Thursday, July 22, 2010

Former New York Yankees, Boston Red Sox manager Ralph Houk dies - ESPN

RIP, Ralph Houk, former big league manager
When I think of him, here's what comes to mind:

  • He was the guy who succeeded Casey Stengel as Yankee manager.
  • He had been a WW2 hero, a major in the army.
  • He was the toast of the Big Apple in 1961. He guided Whitey Ford and Roger Maris to their best seasons that year, when the Yankees went all the way. It was the year Mantle and Maris combined to hit 115 HR and four of their teammates hit 20 or more dingers, while Whitey Ford and Ralph Terry combined for an unreal 41-7 record between them. Elston Howard batted .348 and Luis Arroyo was the league's best reliever with 29 saves and an uncanny 15 wins. The Yankees were so good that their third-string catcher, John Blanchard, was also the third best catcher in the league. He batted .305 with 21 homers as a half-time player. In fact, he had a higher OPS than Maris!

    With 109 wins and a World Series victory, the 1961 club was one of the greatest teams in the history of a franchise filled with great teams. And Houk wasn't finished winning. He averaged 103 wins per year in 1961-63 and those three years surely added up to one of the greatest managerial debuts in history. Houk won another World Series in 1962, and a third pennant in 1963, albeit with a 4-0 loss in the Series to Koufax and the Dodgers. Those were his first three years as an MLB manager and he was still in his early 40s.

    So how did the Yankees reward him? They promptly fired his ass and made Yogi the manager.
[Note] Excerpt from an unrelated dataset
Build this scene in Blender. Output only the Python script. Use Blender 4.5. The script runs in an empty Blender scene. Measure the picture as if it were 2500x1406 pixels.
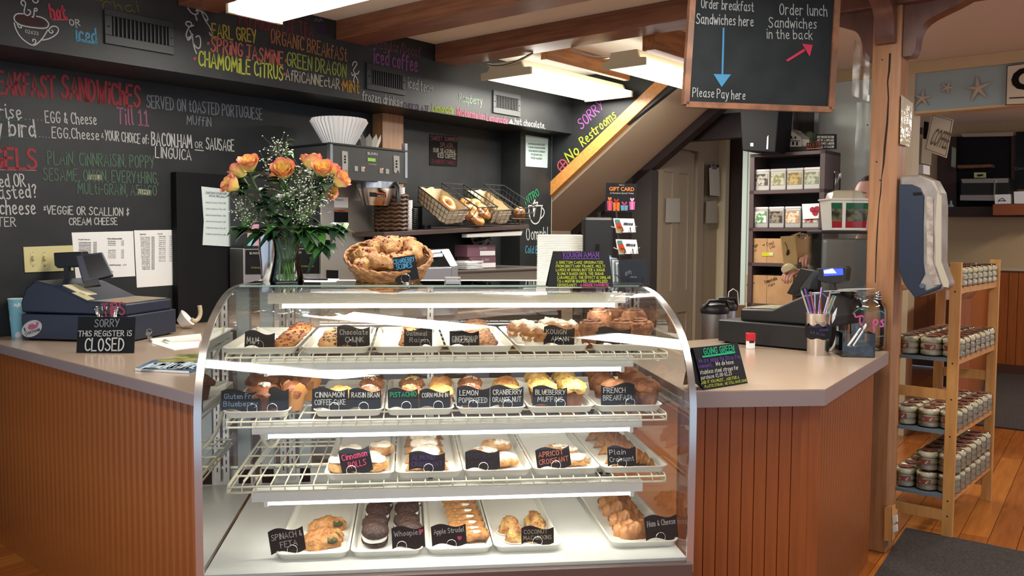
import bpy, bmesh, math, random
from mathutils import Vector, Matrix, noise
random.seed(7)
S=bpy.context.scene; COL=S.collection
# ---------------------------------------------------------------- camera
CF=2172.0; CX,CY=1250.0,703.0; EYE=1.45
_TH,_RO,_AZ=map(math.radians,(3.317,-.366,6.835))
cF=Vector((math.sin(_AZ)*math.cos(_TH),math.cos(_AZ)*math.cos(_TH),-math.sin(_TH)))
_r=Vector((math.cos(_AZ),-math.sin(_AZ),0)); _u=_r.cross(cF)
cR=_r*math.cos(_RO)-_u*math.sin(_RO); cU=_r*math.sin(_RO)+_u*math.cos(_RO)
CAMP=Vector((0,0,EYE))
cd=bpy.data.cameras.new('camera'); cam=bpy.data.objects.new('camera',cd); COL.objects.link(cam)
cd.sensor_width=36; cd.lens=36*CF/2500; cd.clip_start=.05; cd.clip_end=60
cam.matrix_world=Matrix(((cR.x,cU.x,-cF.x,0),(cR.y,cU.y,-cF.y,0),(cR.z,cU.z,-cF.z,EYE),(0,0,0,1)))
S.camera=cam
# ---------------------------------------------------------------- world, exposure, big lights
S.view_settings.view_transform='Standard'; S.view_settings.look='None'
S.view_settings.exposure=0.12; S.view_settings.gamma=1; S.view_settings.use_curve_mapping=False
w=bpy.data.worlds.new('world'); S.world=w; w.use_nodes=True
w.node_tree.nodes['Background'].inputs[0].default_value=(.62,.72,.9,1)
w.node_tree.nodes['Background'].inputs[1].default_value=1.0
def area(name,loc,size,power,color=(1,.93,.82),rot=(0,0,0),sy=None):
    l=bpy.data.lights.new(name,'AREA'); l.shape='RECTANGLE'; l.size=size; l.size_y=sy or size
    l.energy=power; l.color=color; o=bpy.data.objects.new(name,l); o.location=loc; o.rotation_euler=rot
    COL.objects.link(o); return o
# ---------------------------------------------------------------- pixel <-> place helpers (2500x1406 frame)
def ray(x,y): return cR*((x-CX)/CF)-cU*((y-CY)/CF)+cF
def onZ(x,y,z): d=ray(x,y); return CAMP+d*((z-EYE)/d.z)
def onY(x,y,Y): d=ray(x,y); return CAMP+d*(Y/d.y)
def onX(x,y,X): d=ray(x,y); return CAMP+d*(X/d.x)
def onD(x,y,D): return CAMP+ray(x,y)*D
WA=math.radians(46.77)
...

    Yogi won the pennant in 1964, but a loss in the Series to Johnny Keane's Cardinals prompted the club's ownership to fire Yogi and hire Keane. After one unsuccessful year with Keane at the helm, Houk was rehired, but he could not recapture the lightning in that bottle. He would never again win a pennant for the Yankees or any of the other teams he ran in his next 17 years as a big league manager.